Several types of alimony may be awarded in a divorce:

  1. Temporary Alimony: Also known as pendente lite alimony, temporary alimony is awarded during the divorce proceedings to provide immediate financial support to the lower-earning spouse until a final alimony arrangement is determined.
  2. Rehabilitative Alimony: This type of alimony is intended to support the economically disadvantaged spouse while they undergo education or training to enhance their earning potential and become self-sufficient.
  3. Permanent Alimony: Permanent alimony is awarded in cases where one spouse is unlikely to achieve financial independence due to age, health, or other factors. It is typically reserved for long-term marriages and provides ongoing financial support until death or remarriage.
  4. Reimbursement Alimony: Reimbursement alimony may be awarded to compensate one spouse for expenses incurred during the marriage, such as supporting the other spouse through school or career advancement.
  5. Lump-Sum Alimony: Lump-sum alimony involves a one-time payment to the recipient spouse instead of periodic payments. This may be preferable in cases where the paying spouse wants to settle their financial obligation upfront.

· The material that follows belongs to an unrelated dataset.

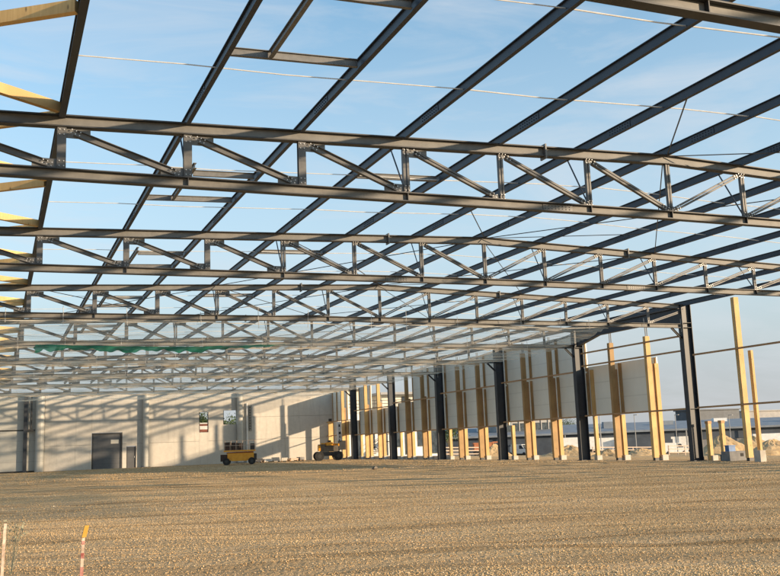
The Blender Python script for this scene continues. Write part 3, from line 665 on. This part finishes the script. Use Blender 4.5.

Modification and Termination of Alimony

Alimony arrangements are not set in stone and may be subject to modification or termination under certain circumstances. If either spouse’s financial situation significantly changes, such as loss of income or remarriage, the alimony order may be modified or terminated altogether. However, courts typically require proof of a substantial change in circumstances before modifying alimony arrangements.


In conclusion, who pays alimony in a divorce depends on various factors, including income disparity, the length of the marriage, the standard of living, earning capacity, contributions to the marriage, age, health, and fault in the divorce. While there is no predetermined formula for alimony decisions, courts strive to achieve fairness and equity by considering the unique circumstances of each case. Ultimately, alimony serves as a means to help financially disadvantaged spouses maintain a certain standard of living and transition to self-sufficiency post-divorce.